Le réalisme des toiles de P.de Hooch s’il est lié à certains procédés imitatifs, dépend également du choix de ses thèmes, représentant des objets, des maisons, des rues agrémentés de personnages.

Dans Cour d’une maison à Delft la frontière entre l’espace réel et l’espace représenté est effacée avec la présence du balai qui fait sailli dans l’univers du spectateur.

Au contraire de Steen qui accentue l’atmosphère lubrique de ses représentations et caricature les intérieurs hollandais, P.de Hooch peint des atmosphères convenables.

Mais représente-t-il fidèlement le mode de vie hollandais ? les demeures étaient souvent poussiéreuses et bruyantes.

Quand Steen pervertit l’image pour distraire le spectateur, de Hooch peint des maisons idéales.

De nombreux tableaux hollandais oscillent entre une reconstitution fidèle de la réalité et une expression positive ou négative des idéaux sociaux.

 

Conclusion

On a souvent parlé d’École de Delft, mais d’école, il n’y en a jamais eu. Delft était un centre artistique dynamique où régnait une grande émulation entre les artistes. Ils partageaient un intérêt soutenu pour la science, l’optique et la perspective, et pour les effets de lumière et de couleur naturalistes. Ils considéraient la peinture comme une science destinée à tromper l’œil et à donner l’illusion parfaite de la réalité. Pour cela ils firent appel à différents instruments optiques, comme les boîtes à optique et les chambres noires, ainsi qu’à de nouvelles conventions de la perspective.

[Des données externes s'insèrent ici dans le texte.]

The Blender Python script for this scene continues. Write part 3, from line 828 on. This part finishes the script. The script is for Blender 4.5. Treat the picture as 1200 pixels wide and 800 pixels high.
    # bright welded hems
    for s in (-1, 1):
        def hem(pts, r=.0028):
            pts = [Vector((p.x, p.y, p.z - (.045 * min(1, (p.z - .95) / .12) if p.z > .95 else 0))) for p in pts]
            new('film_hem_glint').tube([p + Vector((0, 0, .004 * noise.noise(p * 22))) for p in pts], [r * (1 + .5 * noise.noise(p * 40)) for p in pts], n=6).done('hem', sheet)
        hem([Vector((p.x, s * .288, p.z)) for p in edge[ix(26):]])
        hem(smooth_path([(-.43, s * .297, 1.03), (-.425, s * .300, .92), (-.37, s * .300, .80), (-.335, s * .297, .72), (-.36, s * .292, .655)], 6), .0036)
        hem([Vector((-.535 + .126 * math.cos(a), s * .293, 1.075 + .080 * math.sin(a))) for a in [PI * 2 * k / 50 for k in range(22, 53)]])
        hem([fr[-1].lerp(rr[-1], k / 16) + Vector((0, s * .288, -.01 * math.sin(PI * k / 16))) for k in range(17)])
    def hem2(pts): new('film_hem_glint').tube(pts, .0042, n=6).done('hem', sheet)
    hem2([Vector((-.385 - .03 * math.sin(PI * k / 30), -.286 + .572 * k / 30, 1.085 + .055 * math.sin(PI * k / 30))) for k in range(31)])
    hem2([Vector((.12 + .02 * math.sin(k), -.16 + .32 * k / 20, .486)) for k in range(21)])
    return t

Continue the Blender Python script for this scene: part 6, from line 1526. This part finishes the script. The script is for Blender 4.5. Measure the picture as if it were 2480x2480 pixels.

Si les sujets des peintures de la période 1650-1675 sont très divers, ils présentent une identité singulière :

La peinture du siècle d’or reflète la dualité de la mentalité hollandaise, partagée entre le plaisir et la règle morale, le matériel et le spirituel, le foyer et la rue.

Les tableaux de P. de Hooch représentant des intérieurs se singularisent en répandant vers le monde extérieur des ondes bienfaisantes de la paix domestique.

Comme dans l’art du clair-obscur, Hooch vise l’équilibre entre réalisme et poésie.

La mise en lumière de la lumière est le travail de sa vie de peintre.